Eastside Timebank lets people exchange services for free, build community

When Margaret Schwender broke her ankle a few months ago, she couldn't cook, clean or take care of other household chores that needed to be done. But rather than sit around and watch her post-injury to-do list grow, she utilized the Eastside Timebank to complete these normally easy tasks.

When Margaret Schwender broke her ankle a few months ago, she couldn’t cook, clean or take care of other household chores that needed to be done.

But rather than sit around and watch her post-injury to-do list grow, she utilized the Eastside Timebank to complete these normally easy tasks.

“It was a blessing because (my injury) was around Easter time and I couldn’t put away my Easter decorations,” said Schwender, a Kirkland resident.

The timebank encompasses individuals, businesses and organizations from Bellevue, Redmond and Kirkland.

Schwender and other members of the Eastside Timebank can request and receive services ranging from housework and accounting to computer tutoring and mending and alterations for free in exchange for services and skills of their own.

Schwender offers pet sitting and gardening services for other timebank members to use.

Timebank is fiscally sponsored by Hopelink and in the middle of applying for its 501(c)(3) nonprofit status.

Linda Benson, vice president of community initiatives at Hopelink, said the sponsorship allows Timebank to utilize Hopelink’s nonprofit status to receive donations, grants and other forms of funding.

While the timebank focuses on the three Eastside cities, Executive Director Joan Eads said members do not necessarily need to be from these cities, adding that they have members from Woodinville, Bothell and Renton as well.

However Eads, who lives in Lake Forest Park, said living outside of the three main cities may make it difficult because most exchanges take place at people’s homes and people are less inclined to travel further distances.

There are about 95 members in Eastside Timebank, Eads said.

With the economic recession, many people are unemployed or underemployed and Eads said there is large pool of untapped talent in the region. Eastside Timebank was formed to address the struggles people were facing during the economic recession, but also to help build a stronger community, according to Eads.

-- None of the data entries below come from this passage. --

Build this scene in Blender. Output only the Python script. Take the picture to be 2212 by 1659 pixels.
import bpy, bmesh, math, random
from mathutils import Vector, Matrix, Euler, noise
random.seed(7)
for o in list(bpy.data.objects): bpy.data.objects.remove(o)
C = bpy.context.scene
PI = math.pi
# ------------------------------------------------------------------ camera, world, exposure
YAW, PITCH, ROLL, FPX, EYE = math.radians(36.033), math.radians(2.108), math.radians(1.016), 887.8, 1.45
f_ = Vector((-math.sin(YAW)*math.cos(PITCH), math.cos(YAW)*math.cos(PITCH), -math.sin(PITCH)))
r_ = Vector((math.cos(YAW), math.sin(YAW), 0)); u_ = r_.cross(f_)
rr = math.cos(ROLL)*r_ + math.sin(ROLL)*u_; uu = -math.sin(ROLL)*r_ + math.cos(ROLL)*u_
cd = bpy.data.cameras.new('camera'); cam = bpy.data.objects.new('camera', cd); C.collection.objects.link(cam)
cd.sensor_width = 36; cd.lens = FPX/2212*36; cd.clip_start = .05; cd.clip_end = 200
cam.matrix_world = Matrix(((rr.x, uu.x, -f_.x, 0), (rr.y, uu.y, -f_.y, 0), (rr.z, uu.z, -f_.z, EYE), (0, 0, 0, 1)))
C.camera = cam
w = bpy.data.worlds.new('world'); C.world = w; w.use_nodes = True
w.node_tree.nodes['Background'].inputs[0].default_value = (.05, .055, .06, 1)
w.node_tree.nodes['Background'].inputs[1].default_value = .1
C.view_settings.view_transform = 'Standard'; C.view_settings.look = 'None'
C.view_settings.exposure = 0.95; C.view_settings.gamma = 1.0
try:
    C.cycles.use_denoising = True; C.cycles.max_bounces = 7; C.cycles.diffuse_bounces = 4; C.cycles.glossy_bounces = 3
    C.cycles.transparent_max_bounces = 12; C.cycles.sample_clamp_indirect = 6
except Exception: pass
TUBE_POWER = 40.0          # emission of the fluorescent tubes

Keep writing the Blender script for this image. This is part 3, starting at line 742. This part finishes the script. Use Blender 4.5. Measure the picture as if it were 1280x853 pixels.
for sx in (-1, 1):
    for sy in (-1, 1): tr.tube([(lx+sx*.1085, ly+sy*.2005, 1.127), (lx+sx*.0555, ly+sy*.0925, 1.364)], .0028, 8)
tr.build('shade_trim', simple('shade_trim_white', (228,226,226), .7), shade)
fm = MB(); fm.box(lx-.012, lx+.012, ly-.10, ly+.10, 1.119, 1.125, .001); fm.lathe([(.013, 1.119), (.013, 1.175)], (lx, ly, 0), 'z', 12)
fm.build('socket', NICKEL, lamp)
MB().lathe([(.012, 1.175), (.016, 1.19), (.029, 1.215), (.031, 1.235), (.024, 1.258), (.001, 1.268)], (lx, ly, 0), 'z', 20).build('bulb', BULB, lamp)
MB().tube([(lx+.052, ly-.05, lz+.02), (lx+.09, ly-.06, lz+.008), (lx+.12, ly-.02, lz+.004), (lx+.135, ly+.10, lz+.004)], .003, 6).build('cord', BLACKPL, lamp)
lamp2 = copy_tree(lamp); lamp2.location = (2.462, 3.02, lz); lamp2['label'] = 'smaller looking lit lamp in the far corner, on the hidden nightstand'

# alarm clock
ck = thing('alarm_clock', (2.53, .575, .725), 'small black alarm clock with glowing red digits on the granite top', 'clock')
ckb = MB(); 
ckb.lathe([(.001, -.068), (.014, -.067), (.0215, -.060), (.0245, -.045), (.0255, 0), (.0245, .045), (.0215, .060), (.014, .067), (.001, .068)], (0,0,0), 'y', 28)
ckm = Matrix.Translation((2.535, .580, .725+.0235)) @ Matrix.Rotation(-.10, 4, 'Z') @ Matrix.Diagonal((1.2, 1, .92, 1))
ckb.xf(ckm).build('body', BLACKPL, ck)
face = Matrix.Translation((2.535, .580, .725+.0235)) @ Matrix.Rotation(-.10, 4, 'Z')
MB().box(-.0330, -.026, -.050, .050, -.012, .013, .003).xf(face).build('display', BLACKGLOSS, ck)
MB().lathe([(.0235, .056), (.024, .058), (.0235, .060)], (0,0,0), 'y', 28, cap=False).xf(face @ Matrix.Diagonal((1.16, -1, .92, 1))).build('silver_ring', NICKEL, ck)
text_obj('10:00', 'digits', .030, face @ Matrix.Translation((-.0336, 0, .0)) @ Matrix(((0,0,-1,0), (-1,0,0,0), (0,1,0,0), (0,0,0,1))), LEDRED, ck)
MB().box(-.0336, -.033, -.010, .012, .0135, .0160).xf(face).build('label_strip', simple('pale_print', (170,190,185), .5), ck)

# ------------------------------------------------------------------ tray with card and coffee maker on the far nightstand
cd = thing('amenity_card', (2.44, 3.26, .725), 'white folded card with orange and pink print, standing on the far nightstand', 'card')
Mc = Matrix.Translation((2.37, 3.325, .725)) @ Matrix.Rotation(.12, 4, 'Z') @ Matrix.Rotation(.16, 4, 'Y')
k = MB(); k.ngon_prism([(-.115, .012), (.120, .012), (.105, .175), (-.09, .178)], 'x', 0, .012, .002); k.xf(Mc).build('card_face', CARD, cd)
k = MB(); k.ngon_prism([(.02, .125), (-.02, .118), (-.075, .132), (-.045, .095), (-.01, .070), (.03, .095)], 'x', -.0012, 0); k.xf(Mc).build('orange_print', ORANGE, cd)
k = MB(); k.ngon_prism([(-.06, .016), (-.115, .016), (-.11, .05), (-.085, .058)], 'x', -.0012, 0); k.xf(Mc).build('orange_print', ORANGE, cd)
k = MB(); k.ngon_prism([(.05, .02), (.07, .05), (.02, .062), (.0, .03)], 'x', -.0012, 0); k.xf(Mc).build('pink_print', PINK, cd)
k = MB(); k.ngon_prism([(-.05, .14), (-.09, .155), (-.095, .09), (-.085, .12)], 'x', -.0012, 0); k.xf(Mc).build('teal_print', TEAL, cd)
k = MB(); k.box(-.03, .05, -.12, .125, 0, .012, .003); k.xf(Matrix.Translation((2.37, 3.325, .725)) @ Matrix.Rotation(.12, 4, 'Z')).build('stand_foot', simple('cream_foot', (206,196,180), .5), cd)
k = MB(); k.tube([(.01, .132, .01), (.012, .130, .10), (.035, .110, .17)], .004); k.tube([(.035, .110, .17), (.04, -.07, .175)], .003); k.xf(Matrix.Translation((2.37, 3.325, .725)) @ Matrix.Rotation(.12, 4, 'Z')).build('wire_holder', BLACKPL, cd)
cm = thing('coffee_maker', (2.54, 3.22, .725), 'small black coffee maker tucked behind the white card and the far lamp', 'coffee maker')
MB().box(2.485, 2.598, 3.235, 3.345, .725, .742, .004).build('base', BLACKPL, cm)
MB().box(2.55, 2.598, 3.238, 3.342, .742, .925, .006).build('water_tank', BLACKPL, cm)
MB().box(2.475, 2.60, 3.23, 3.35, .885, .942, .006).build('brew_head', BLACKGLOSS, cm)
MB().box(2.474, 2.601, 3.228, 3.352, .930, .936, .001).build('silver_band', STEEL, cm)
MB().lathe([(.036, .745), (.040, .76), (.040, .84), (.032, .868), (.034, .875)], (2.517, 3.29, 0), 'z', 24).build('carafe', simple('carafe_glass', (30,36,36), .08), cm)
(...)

It was this idea that also caught Ed Mills’ interest. The Bellevue resident really liked the community-building aspect and the idea of connecting with others. He said with exchanges and monthly potlucks, local residents have the opportunity to meet new people and socialize, in addition to receiving services.

“You get a lot done that way,” he said, referring to tackling tasks with others.

Mills also liked that credits are tracked by time, so no one service is worth more than another. He said this makes everyone — no matter what service they provide — worth something.

“I like the idea that an hour’s worth an hour,” he said. “We’re all people. … Everybody has something they can do.”